Lucero Family Picnic at the Riverfest Amphitheatre 



7:30 p.m. The Weekend Theater. $12-$16.

The Weekend Theater follows its production of the musical comedy "Monty Python's Spamalot" with a work that is a bit more sober and one that, although it debuted in 1972, has significant parallels to the present day. "The River Niger," by Joseph A. Walker, concerns Jeff Williams, a young Air Force soldier who returns to his Harlem home after flight-training school, but not as the hero his struggling father had hoped he'd become. Tensions escalate as Williams becomes ensnared in a local gang conflict. The play earned some prestigious awards for Walker, including the Drama Desk Award for Most Promising Playwright and the Obie Award for Best American Play in 1973 and the Tony Award for Best Play in 1974. A film version was released in 1976, starring James Earl Jones, Cicely Tyson and Louis Gossett Jr. The Weekend Theater's production, directed by Akasha Hull and Margaret Parker, runs Fridays and Saturdays at 7:30 p.m. through Aug. 24. RB.



9 p.m. Afterthought.

Arkansas's greatest living songwriter returns to a Little Rock stage for the first time in recent memory on Friday with several added bonuses: He's just wrapped the recording of his eagerly awaited third album, which Big Legal Mess plans to release sometime this fall. So he'll likely be playing some new songs. Laurie Stirratt, a roots-rock hero in own right for her time in Blue Mountain, plays her first gig as part of Mize's backing band. She's on bass. Chris Michaels plays guitar and Dave Hoffpauir plays drums. Last bonus: Killer songwriter Kevin Gordon returns to town to open. LM.

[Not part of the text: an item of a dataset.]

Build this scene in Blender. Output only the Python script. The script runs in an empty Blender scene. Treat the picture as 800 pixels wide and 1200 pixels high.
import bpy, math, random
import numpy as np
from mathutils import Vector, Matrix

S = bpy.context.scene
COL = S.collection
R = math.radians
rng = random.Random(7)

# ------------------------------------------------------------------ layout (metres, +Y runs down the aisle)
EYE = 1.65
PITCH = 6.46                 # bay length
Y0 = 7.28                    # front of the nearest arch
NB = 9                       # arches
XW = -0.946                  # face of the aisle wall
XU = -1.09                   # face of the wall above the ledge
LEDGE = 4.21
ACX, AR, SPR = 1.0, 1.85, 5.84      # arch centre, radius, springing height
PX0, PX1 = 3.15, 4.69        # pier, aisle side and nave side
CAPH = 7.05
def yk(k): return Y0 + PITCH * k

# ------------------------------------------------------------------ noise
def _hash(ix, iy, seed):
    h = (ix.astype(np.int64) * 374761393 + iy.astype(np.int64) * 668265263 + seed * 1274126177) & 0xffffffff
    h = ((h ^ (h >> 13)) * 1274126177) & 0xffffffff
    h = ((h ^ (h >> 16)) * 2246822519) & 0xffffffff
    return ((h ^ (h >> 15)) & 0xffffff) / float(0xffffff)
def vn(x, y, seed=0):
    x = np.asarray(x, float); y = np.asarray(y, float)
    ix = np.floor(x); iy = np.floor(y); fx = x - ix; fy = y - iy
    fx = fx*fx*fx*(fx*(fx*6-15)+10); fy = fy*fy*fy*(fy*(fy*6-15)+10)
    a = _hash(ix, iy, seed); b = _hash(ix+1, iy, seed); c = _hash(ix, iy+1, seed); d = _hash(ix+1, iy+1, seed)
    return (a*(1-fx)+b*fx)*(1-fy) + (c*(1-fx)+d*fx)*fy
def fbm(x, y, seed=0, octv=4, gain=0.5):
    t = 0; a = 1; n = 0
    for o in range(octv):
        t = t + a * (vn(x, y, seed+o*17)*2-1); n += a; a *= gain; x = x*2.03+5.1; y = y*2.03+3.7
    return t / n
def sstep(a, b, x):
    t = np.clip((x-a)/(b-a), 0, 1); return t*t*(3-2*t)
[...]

6 p.m. The Capital Hotel. $150-$550.

Here's a rare opportunity to indulge in a delectable gourmet meal while also helping out folks who otherwise might not know where their next meal is going to come from: the No Kid Hungry Dinner will benefit the nonprofit Share Our Strength, which seeks to ensure access to healthy food for kids who need it. Share Our Strength supports school meals, cooking and nutrition programs and the Supplemental Nutrition Assistance Program, also known as SNAP. SNAP helps feed poor kids and low-income elderly folks and has recently been under attack by the Club for Growth's amoral errand boys in Congress, such as our own Tom Cotton. But getting back to this fundraiser, for the price of a nice meal out, you can enjoy culinary creations from such figures as Donnie Ferneau, Brian Deloney of Maddie's Place, Kelli Marks of Sweet Love, John Currence of City Grocery in Oxford, Miss., Matthew Bell of South on Main and several others. In addition to the food, fellowship and cocktails, you can also bid on auction items. RB.



9 p.m. Maxine's. $5.

Milwaukee synth-pop outfit The Fatty Acids just released a single called "Airsick," which recalls, by turns, everything from Tame Impala's psychedelic skygazing to Animal Collective's spazzier moments to XTC's propulsive percussion. Elsewheres, the band's tune "Unscreened" is an all-over-the-place jumble of schizo-pop that I swear to you reminds me at times of the Violent Femmes in its dude-angstiness. Also on this bill: Little Rock alt-rock torch-carriers Glittercore, who earlier this year released their self-titled debut album, which you can check out on the band's ReverbNation profile. Recommended cuts: "Lazarus," "Unhinged," and "Trippy 6ix." RB.



3 p.m. First Security Amphitheatre. $27-$47.

Here's a safe bet: People will be coming into Little Rock from all over the country for the annual Lucero Family Picnic. The picnic got its start back in 2007 up in Batesville; this year's event will truly be a family affair, as Lucero founder Ben Nichols' younger brother Jeff Nichols will be on hand for a Q&A about the movie he directed and filmed in Arkansas, a film called "Mud" that you've probably heard about. Also, Guy Venable, father of Lucero guit-slinger Brian Venable, will perform. Rockabilly legend Wanda Jackson is going to play as well. And, of course, Lucero will headline this shindig, performing its fan-fave album "Tennessee" in its entirety, along with what's sure to be a rollicking set of numbers from the band's deep catalog. RB.